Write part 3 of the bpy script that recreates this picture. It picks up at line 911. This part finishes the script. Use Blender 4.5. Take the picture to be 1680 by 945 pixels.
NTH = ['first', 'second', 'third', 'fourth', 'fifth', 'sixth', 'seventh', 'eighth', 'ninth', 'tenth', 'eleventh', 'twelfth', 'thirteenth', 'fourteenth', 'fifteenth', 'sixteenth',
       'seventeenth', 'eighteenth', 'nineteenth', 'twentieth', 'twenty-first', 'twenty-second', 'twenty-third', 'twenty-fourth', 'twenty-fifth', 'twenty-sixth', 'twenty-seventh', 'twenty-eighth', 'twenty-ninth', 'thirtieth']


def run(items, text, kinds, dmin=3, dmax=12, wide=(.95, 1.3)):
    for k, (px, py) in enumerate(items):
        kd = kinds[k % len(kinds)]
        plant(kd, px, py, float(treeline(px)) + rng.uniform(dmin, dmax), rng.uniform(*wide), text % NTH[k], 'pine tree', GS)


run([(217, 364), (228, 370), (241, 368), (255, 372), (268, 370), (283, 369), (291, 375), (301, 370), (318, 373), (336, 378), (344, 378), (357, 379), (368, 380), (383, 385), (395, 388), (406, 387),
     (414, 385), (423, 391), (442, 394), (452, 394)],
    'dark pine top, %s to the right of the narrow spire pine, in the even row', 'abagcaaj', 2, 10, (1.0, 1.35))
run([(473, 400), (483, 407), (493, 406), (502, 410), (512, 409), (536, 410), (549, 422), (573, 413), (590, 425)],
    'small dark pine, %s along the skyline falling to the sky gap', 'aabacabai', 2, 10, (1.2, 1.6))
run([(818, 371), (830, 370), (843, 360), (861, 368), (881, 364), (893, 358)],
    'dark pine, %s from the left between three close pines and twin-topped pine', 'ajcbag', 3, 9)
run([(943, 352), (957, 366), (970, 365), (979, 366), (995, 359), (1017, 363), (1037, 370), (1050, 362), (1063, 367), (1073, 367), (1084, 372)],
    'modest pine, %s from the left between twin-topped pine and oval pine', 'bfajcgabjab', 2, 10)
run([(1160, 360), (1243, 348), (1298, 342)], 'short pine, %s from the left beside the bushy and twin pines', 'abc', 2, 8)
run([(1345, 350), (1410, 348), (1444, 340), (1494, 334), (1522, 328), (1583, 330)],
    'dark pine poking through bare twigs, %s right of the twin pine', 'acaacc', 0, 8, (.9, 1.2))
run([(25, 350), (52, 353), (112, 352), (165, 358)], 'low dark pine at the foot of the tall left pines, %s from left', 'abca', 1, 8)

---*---

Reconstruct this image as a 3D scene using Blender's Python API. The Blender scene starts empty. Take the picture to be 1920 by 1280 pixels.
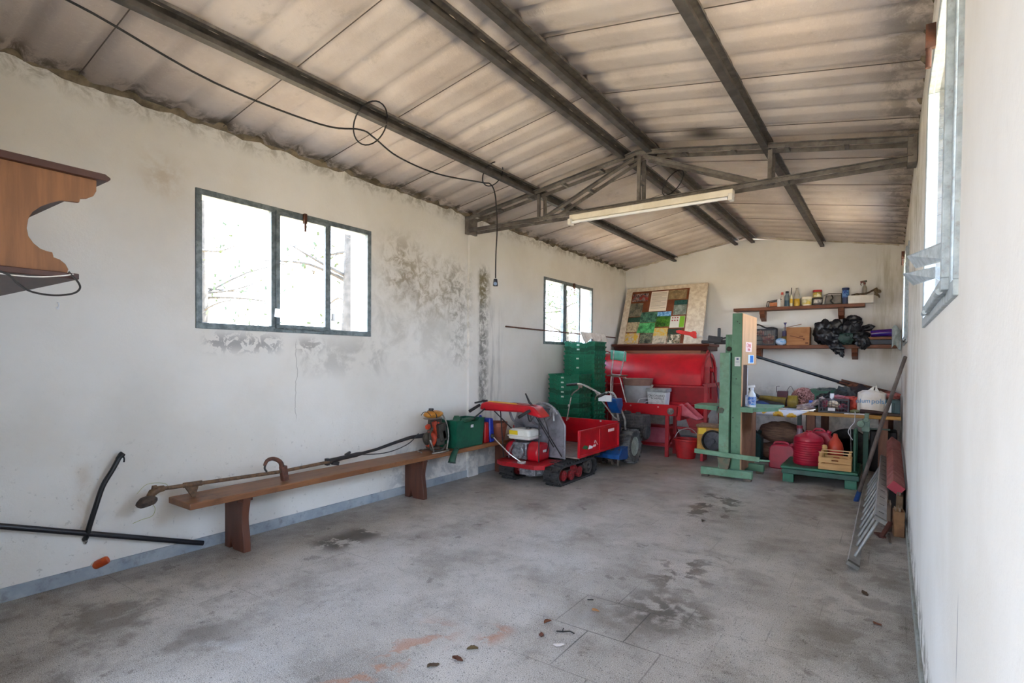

---*---

◆ REQUIREMENT ◆
In the listing above, find the line with "Write part 3" and the line with "plant(kd, px, py, float(treeline(px))", then print exactly those lines and every line between them.

◆ TASK RESULT ◆
Write part 3 of the bpy script that recreates this picture. It picks up at line 911. This part finishes the script. Use Blender 4.5. Take the picture to be 1680 by 945 pixels.
NTH = ['first', 'second', 'third', 'fourth', 'fifth', 'sixth', 'seventh', 'eighth', 'ninth', 'tenth', 'eleventh', 'twelfth', 'thirteenth', 'fourteenth', 'fifteenth', 'sixteenth',
       'seventeenth', 'eighteenth', 'nineteenth', 'twentieth', 'twenty-first', 'twenty-second', 'twenty-third', 'twenty-fourth', 'twenty-fifth', 'twenty-sixth', 'twenty-seventh', 'twenty-eighth', 'twenty-ninth', 'thirtieth']


def run(items, text, kinds, dmin=3, dmax=12, wide=(.95, 1.3)):
    for k, (px, py) in enumerate(items):
        kd = kinds[k % len(kinds)]
        plant(kd, px, py, float(treeline(px)) + rng.uniform(dmin, dmax), rng.uniform(*wide), text % NTH[k], 'pine tree', GS)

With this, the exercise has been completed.